People v. Blackwell

—Judgment, Supreme Court, New York County (Antonio Brandveen, J.), rendered October 30, 1996, convicting defendant, after a jury trial, of auto stripping in the first degree, and sentencing him, as a second felony offender, to a term of 2 to 4 years, unanimously affirmed.

Defendant did not preserve by specific objection his current claims regarding the sufficiency of the evidence (People v Gray, 86 NY2d 10), and we decline to review them in the interest of justice. Were we to review these claims, we would find that there was sufficient evidence to prove beyond a reasonable doubt the “defacement” element of auto stripping in the first degree (Penal Law former § 165.10; see also, former § 165.09; see, Matter of Tyson M., 195 AD2d 558), as defined, without objection, in the court’s instructions to the jury (see, People v Dekle, 56 NY2d 835), and that the verdict was not against the weight of the evidence. The evidence supports the jury’s finding that the lock and the area surrounding it were “defaced” or “marred”, within the commonly assigned definitions of those terms (see, People v Keyes, 75 NY2d 343, 348), and there was ample evidence from which the jury could have reasonably inferred that defendant performed such acts.

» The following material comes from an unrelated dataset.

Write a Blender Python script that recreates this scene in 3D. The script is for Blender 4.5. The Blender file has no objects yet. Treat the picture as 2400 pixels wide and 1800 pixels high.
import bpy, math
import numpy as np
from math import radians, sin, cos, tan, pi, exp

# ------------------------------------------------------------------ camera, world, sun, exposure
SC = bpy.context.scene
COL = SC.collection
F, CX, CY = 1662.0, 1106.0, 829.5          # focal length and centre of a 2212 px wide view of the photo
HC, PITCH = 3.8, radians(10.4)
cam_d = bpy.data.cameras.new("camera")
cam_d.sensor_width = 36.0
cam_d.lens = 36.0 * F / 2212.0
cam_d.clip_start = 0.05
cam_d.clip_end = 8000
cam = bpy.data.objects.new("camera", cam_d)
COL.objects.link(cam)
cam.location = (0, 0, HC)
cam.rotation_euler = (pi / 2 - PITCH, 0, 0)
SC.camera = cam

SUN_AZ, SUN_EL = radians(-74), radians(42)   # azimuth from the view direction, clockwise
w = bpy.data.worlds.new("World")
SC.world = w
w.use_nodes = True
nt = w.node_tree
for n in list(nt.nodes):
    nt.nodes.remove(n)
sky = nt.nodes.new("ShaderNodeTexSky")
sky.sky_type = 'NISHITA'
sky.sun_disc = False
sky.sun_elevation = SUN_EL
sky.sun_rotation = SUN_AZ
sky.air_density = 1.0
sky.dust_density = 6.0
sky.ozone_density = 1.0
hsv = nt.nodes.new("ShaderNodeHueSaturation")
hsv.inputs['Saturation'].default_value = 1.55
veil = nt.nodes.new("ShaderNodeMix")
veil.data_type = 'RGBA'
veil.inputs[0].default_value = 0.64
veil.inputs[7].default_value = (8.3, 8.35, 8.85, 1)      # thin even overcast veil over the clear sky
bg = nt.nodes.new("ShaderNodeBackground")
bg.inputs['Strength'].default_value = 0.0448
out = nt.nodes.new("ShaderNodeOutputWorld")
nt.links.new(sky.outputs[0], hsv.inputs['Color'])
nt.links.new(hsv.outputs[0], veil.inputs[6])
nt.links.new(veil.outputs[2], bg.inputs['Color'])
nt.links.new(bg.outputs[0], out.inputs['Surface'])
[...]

Since defense counsel was given notice of the content of a note sent by the jury and acquiesced in the court’s proposed response, defendant’s claim of error is subject to normal preservation requirements (People v Starling, 85 NY2d 509, 516). Here, counsel’s express acquiescence in the court’s proposed response, apparently based upon counsel’s own review of the record, renders unpreserved defendant’s current claim that the response given was not appropriate (see, People v Green, 207 AD2d 318, 319, lv denied 84 NY2d 935). Were we to review defendant’s current claim in the interest of justice, we would *82find no basis for reversal since the court’s response did not “seriously prejudicio]” defendant (People v Lourido, 70 NY2d 428, 435; People v Mariera, 219 AD2d 496, 497, lv denied 87 NY2d 923).

We perceive no abuse of discretion in sentencing.

We have considered defendant’s additional claims and find them to be without merit. Concur — Lerner, P. J., Sulllivan, Milonas, Ellerin and Andrias, JJ.